MOVIE REVIEW - "BURN AFTER READING"
The Coen Brothers have tried, again, to make another comedy. On the heels of "Ladykillers" and "Intolerable Cruelty," this one almost seems funny. Almost.
Osborne Cox (John Malkovich) is a foul-mouthed CIA analyst who gets demoted because of his drinking problem. He decides to quit the Agency and write his tell-all memoirs, much to the chagrin of wife Katie (Tilda Swinton). Katie, who's carrying on an affair with Treaury agent Harry Pfarrer (George Clooney), decides to get a divorce and tries to make a copy of his financial statement for her lawyer. Instead, she ends up making a CD of Osborne's memoirs, and promptly forgets in in the changing room of a local fitness center called "Hardbodies." Two fitness instructors, Linda (Francis McDormand) and Chad (Brad Pitt) find the disk, mistake it for high-level government secrets and decide to blackmail Osborne for huge reward.

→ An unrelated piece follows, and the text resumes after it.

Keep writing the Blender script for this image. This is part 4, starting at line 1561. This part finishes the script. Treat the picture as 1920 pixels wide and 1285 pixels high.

The cast is almost uniformly good - Pitt as the bouncy airhead fitness trainer, Malkovich as the disgruntled ex-spook, and Swinton always manages to look icy and evil (a la "Chronicles of Narnia" and "Michael Clayton"). Surprisingly, it's Clooney and McDormand, ordinarily the two solid anchors, whose characters seem to fall flat with over-the-top but uninspired acting.
Rated R for some pretty raw language (Malkovich drops F-bombs in practically every other sentence) and a couple of brutally violent scenes, "Burn After Reading" leaves you with a feeling of "What the hell just happened?". While it may please die-hard fans of the Coen's caustic, dark brand of comedy, "Burn" is ultimately a funny concept, an amazing cast and a so-so movie.